‘Listen’ to these new print ads from Coca-Cola

[This short story from Forbes by an advertising industry expert describes how a clever new campaign for Coke evokes a vivid sensory presence illusion using only still images and the viewer’s experience. See the original story for larger images of the ad below and two others in the campaign. –Matthew]

‘Listen’ To These New Print Ads From Coca-Cola

Will Burns, an advertising veteran and current CEO of Ideasicle.com.
April 26, 2019

You don’t typically think a print ad can be audible. But Coca-Cola recently launched a print/outdoor campaign in Europe that, despite trying your best, you’ll very likely hear. Not all brands could get away with an idea like this, but Coke can, and did. Here’s why.
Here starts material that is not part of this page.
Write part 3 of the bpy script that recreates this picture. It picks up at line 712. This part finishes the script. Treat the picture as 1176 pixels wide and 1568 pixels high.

First, the ads, then I’ll break down why I think it works. If you click on the images [in the original story], the image and the “sound” will enlarge.

Only works with high familiarity.

An idea like this couldn’t work with a new brand. A new brand doesn’t have the conscious and unconscious familiarity and affinity locked up in our collective mental vaults. But Coke does. We’ve all enjoyed a Coke at some point, right? We’ve all experienced the advertising, the red and white branding, the script logo, the packaging, the bottle caps, the wavy-shaped bottles, the brown color of the liquid, the bubbles, the lip-smacking refreshing taste of a giant swig. And along the way we’ve all experienced the corresponding sounds of the “Coke experience.”

In fact, I’m hankering for a Coke right now after writing that last sentence.

But only after this kind of visceral familiarity with the “Coke experience” can we be teased in the way this campaign is teasing us. Only after lifetimes of experience with this brand and this brand’s product can we be triggered merely by the suggestion of a sound. Not a real sound, but the suggestion of a sound.

These ads are like ghost triggers. The sounds only exist in our minds. They are audible apparitions, yet we swear they exist.

Actual sounds aren’t as loud.

Now, Coke could have chosen to create videos or TV spots where the hero was the actual iconic sounds of the “Coke experience.” A sound designer would have a field day with a bottle cap being opened or the “pshht” of a can being opened or the sound of a zillion bubbles expiring wildly atop the meniscus of a freshly poured Coke.

But they didn’t. They wisely tapped into our intimate familiarity and affinity with the brand/product forcing us to create our own “sounds” straight from our own mental vaults. And you know what? They sound far more delicious and refreshing than anything a sound designer could muster.

Even the ads themselves challenge us to “not” hear these iconic sounds. And of course, given the powers of reverse psychology, we can’t “not” hear them. The dots left open to the reader are immediately and uncontrollably connected in our minds. Which not only makes the mental sounds richer, but reminds us of, and cements, our familiarity and affinity with the Coke brand. But that’s not the most important effect.

These imaginary auditory triggers make us want…the real thing.


Will Burns is CEO/Creative Director of virtual idea-generation firm, Ideasicle. I am also a Brand Consultant. If your brand isn’t speaking to you, you might want to speak to me. T: @WillOBurns.


Comments

2 responses to “‘Listen’ to these new print ads from Coca-Cola”


  1. Kelsey Gallagher

    I think this is an amazing and highly-effective advertising campaign by Coca-Cola. Even though it is a print-ad, meaning it employs only still imagery and no audio or video, I immediately heard and envisioned the extremely familiar sound of opening a bottle of Coke. From the perspective of telepresence, this advertisement manages to draw on your sensorial memory of opening a Coke to create that experience that is not occurring physically. You may not have a Coke in hand, but given your high familiarity of the product, you are able to simulate and participate in that same experience of enjoying a Coke when the product is not even present in your environment. This integration of advertising and telepresence is genius!

  2. Cynthia Sardar

    Now listen to these print ads quite interesting, the presence illusion using still images is giving us an excellent illustration with hearing it we could feel the sound. These are ghost triggers definitely because they are giving us a sense of having listened to it while only by watching it. The food and presence have got to evoke the excellent quality of wanting the product just by showing it. They are doing both things in one place.